* **WHAT YOU HAVE TO DO**: Restate, exactly and only, the lines from the first through the line containing "COL = scene.collection".

### RECORDED INFORMATION

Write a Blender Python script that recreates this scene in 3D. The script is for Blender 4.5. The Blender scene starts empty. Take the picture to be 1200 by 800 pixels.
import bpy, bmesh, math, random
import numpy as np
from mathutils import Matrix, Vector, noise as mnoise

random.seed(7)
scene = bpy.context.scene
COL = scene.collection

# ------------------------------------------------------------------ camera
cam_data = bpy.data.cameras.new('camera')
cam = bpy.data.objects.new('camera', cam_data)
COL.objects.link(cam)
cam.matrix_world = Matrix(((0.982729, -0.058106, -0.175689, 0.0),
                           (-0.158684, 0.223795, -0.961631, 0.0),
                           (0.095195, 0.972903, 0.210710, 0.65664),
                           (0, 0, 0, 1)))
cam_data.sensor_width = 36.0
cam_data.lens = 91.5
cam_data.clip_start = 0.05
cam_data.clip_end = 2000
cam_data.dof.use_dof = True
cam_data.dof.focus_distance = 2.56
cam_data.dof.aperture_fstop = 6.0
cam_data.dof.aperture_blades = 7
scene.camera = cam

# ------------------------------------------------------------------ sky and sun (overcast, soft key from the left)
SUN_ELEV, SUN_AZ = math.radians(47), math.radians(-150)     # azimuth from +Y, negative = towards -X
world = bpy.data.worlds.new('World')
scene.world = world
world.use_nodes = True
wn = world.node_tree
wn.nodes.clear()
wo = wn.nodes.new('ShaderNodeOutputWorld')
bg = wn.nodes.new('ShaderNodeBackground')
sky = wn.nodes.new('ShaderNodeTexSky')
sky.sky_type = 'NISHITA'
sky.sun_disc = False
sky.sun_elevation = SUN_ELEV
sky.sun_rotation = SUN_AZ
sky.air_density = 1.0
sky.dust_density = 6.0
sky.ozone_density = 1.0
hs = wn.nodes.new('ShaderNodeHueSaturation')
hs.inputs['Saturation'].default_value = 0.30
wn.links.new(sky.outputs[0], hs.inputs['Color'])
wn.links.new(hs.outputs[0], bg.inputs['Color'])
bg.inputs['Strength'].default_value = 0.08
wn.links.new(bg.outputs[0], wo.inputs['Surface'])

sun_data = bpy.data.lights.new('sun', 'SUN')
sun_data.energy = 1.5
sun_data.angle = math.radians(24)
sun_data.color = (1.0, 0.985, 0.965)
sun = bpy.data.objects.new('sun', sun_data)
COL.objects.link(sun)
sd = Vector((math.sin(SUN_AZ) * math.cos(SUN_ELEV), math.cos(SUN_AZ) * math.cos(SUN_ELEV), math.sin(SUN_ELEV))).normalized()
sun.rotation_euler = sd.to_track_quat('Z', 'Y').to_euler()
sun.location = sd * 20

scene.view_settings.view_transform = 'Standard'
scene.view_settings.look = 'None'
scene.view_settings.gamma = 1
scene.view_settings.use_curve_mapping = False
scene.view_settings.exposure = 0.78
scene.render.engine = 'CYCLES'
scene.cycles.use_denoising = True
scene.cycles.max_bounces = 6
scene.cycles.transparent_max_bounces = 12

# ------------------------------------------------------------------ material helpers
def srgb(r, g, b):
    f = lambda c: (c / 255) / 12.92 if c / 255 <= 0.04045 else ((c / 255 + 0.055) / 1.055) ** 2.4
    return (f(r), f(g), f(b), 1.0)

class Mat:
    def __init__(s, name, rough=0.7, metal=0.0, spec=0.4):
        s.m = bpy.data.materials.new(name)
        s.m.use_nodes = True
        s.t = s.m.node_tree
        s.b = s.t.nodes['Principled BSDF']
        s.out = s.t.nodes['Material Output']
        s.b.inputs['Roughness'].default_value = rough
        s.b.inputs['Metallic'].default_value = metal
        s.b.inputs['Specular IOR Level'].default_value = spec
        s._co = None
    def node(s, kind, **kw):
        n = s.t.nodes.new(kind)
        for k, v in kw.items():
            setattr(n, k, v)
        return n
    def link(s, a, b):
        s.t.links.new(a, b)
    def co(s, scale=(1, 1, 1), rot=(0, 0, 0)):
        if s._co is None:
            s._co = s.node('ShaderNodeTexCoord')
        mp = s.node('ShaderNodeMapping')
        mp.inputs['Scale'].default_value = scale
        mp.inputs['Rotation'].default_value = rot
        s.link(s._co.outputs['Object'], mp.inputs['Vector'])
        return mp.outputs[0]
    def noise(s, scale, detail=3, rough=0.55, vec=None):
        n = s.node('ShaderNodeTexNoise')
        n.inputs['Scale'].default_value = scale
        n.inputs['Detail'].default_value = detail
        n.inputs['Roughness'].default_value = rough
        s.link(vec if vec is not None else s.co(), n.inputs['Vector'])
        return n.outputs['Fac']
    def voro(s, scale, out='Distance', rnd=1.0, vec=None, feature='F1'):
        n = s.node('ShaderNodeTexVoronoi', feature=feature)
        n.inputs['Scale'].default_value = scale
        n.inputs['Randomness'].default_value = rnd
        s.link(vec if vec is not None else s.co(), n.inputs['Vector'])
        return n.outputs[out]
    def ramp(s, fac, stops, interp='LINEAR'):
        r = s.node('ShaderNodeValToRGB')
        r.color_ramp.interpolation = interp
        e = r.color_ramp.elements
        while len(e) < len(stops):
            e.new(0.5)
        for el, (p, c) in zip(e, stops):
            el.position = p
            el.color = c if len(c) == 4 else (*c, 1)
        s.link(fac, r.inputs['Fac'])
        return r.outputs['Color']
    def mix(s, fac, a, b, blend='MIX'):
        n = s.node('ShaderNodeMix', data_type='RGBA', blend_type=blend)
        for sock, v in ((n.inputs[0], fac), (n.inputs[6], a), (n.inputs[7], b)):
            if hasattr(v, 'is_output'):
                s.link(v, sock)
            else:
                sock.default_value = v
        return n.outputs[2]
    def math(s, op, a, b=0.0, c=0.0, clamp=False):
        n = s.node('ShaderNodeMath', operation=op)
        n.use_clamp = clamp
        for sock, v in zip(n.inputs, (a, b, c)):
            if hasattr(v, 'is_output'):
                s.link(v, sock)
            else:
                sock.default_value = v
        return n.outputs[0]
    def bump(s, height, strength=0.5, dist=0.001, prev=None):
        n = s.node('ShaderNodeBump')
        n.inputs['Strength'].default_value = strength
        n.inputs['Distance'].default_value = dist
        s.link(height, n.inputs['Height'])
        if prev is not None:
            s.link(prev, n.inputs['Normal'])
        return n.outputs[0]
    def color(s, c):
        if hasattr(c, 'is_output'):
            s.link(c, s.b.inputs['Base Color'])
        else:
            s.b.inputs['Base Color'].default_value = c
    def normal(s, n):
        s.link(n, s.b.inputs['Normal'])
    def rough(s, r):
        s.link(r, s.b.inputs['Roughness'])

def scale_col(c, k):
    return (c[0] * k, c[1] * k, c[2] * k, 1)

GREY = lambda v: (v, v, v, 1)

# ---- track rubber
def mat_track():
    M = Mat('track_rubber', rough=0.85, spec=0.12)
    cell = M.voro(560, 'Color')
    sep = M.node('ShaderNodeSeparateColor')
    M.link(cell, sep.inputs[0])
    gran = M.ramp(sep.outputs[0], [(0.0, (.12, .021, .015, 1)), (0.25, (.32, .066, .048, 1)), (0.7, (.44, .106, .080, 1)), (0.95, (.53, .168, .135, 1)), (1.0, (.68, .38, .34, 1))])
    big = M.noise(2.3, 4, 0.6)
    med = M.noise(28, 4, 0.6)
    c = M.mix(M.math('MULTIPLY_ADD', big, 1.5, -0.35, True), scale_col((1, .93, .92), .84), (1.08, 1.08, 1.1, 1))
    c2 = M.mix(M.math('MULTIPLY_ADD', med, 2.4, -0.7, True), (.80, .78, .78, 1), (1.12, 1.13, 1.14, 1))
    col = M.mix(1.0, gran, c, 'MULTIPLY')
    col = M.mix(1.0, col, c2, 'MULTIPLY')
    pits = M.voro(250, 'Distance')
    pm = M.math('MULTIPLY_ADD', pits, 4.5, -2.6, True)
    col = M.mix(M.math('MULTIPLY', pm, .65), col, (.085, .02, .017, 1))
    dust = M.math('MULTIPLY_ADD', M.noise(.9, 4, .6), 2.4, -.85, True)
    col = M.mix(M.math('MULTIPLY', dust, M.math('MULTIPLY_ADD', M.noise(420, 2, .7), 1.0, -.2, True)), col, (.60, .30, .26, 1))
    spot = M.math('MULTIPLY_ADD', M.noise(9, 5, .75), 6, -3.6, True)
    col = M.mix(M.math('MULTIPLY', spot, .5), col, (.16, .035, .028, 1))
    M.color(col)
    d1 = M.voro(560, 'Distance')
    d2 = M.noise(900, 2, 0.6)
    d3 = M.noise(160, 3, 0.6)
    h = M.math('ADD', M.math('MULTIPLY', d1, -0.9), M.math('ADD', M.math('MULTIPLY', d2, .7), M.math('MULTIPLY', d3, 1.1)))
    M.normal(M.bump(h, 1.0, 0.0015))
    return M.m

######

* **ANSWER BELOW**:
Write a Blender Python script that recreates this scene in 3D. The script is for Blender 4.5. The Blender scene starts empty. Take the picture to be 1200 by 800 pixels.
import bpy, bmesh, math, random
import numpy as np
from mathutils import Matrix, Vector, noise as mnoise

random.seed(7)
scene = bpy.context.scene
COL = scene.collection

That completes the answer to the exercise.